CINUS DE PISTORIO: CODICEM

MS 209/04
MS Short Title CINUS DE PISTORIO: CODICEM
Text CINUS DE PISTORIO: LECTURA IN CODICEM
Description MS in Latin on vellum, Italy, 1st half of 14th c., 1 f., 31x27 cm, 2 columns, (24x19 cm remaining), 65 lines remaining in Italian Bolognese Gothic book script of medium quality, chapter headings in red, initials in alternate red and blue with penwork. 3 6-line initials elaborate painted against ornate square grounds.
Provenance 1. Francesco Radaeli, Milano (1985); 2. Bernard Rosenthal, San Francisco.
Commentary

Codicis or Codex constitutionum (The Justinian code) comprises the statutes of the Roman emperors from Hadrian to Justinian. It was completed in 529 and came in the final revised edition in 534. The position of the emperor with unlimited legislative, executive, and judicial power is implicit throughout the code.

Numerous provisions serve to secure Christianity as the sole state religion of the Empire.

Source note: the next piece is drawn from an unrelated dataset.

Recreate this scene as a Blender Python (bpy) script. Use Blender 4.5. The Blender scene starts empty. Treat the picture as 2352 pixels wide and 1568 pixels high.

The other parts of Corpus Juris Civilis, the basics of Western laws up to the present, are: The Digesta or Pandectae covering all aspects of civil law, Institutionum (manual for jurists, a general survey of Roman law) and the novellae leges (new laws issued from 535-565). Cinus de Pistorio (Cino Sighibuldi da Pistoia, 1270-1336) was besides legal commentator, also poet and friend of Dante.